REQUIRED TASK –
Reproduce precisely the lines between the start of the data below and the line with "from mathutils import Vector", both included.

SUPPLIED DATA –
☆ ☆ ☆ ☆ ☆ ☆ ☆

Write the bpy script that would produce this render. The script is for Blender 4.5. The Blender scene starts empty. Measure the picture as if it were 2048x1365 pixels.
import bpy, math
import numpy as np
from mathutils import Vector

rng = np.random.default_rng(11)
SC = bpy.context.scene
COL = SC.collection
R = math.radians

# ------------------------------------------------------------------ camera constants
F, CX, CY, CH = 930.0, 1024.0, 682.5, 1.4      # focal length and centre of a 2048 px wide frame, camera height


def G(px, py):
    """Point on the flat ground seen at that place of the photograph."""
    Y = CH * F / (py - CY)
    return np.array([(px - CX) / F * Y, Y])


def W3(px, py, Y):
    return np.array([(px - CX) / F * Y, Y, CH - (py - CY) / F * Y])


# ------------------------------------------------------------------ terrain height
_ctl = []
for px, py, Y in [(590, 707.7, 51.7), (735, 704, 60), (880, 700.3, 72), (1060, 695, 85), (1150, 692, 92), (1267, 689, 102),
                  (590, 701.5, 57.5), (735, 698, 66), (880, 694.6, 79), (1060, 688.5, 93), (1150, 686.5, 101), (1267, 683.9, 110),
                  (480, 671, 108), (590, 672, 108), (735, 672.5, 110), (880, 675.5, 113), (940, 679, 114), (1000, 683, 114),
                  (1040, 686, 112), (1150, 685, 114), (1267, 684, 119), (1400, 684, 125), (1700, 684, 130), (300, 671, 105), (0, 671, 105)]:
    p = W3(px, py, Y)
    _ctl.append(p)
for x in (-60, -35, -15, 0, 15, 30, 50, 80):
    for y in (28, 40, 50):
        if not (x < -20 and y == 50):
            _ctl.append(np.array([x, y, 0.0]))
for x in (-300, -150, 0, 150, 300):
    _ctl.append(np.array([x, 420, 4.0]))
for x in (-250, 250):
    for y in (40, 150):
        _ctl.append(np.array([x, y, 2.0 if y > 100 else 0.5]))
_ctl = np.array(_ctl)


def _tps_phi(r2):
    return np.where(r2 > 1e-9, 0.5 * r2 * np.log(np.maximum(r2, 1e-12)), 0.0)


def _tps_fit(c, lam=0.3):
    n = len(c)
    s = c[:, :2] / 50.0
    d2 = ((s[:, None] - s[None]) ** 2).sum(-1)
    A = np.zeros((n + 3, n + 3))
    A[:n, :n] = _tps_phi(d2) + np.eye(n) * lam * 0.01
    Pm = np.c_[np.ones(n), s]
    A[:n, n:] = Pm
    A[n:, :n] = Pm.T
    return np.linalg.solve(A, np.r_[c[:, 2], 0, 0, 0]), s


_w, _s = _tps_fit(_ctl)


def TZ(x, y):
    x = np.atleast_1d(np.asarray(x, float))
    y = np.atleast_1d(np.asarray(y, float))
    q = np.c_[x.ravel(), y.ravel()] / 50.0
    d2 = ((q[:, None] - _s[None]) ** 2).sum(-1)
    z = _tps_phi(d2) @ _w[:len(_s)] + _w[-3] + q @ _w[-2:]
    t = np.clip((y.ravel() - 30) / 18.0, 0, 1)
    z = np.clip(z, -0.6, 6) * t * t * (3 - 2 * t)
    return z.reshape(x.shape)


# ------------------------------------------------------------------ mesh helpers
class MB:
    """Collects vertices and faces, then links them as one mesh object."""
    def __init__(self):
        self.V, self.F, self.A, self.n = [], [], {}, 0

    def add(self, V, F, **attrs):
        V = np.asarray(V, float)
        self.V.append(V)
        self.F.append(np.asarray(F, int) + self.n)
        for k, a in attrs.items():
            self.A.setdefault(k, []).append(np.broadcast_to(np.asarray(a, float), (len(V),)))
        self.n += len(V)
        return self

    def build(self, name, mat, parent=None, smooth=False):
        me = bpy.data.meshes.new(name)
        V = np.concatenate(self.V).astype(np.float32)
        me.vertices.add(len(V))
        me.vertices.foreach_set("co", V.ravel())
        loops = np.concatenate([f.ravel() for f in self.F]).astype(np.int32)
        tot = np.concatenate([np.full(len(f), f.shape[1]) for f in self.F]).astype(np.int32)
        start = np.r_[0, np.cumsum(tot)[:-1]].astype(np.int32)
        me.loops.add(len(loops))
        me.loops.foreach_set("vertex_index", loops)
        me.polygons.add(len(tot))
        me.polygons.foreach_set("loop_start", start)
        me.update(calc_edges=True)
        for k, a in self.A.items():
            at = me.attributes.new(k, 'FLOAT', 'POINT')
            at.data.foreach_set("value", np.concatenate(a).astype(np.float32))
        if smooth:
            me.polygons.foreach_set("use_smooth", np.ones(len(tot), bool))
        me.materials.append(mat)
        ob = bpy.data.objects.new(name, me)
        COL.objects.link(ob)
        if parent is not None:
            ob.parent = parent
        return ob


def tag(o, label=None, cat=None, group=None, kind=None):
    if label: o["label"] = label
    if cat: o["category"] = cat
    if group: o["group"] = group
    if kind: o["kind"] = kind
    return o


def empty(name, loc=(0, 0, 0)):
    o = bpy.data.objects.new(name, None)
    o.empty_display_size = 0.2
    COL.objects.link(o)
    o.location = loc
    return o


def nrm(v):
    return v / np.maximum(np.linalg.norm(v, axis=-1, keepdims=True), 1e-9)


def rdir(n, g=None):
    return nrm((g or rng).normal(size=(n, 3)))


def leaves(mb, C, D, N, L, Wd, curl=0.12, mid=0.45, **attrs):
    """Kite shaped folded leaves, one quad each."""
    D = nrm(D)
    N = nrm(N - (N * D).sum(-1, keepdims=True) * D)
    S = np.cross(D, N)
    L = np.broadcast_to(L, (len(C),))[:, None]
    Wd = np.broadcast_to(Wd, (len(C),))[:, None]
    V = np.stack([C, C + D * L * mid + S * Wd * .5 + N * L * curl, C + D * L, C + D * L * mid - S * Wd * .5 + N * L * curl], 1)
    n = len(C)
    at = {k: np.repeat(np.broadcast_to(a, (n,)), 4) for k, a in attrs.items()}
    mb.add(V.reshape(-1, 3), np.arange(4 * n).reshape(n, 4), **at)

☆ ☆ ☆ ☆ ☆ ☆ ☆

FULL ANSWER –
Write the bpy script that would produce this render. The script is for Blender 4.5. The Blender scene starts empty. Measure the picture as if it were 2048x1365 pixels.
import bpy, math
import numpy as np
from mathutils import Vector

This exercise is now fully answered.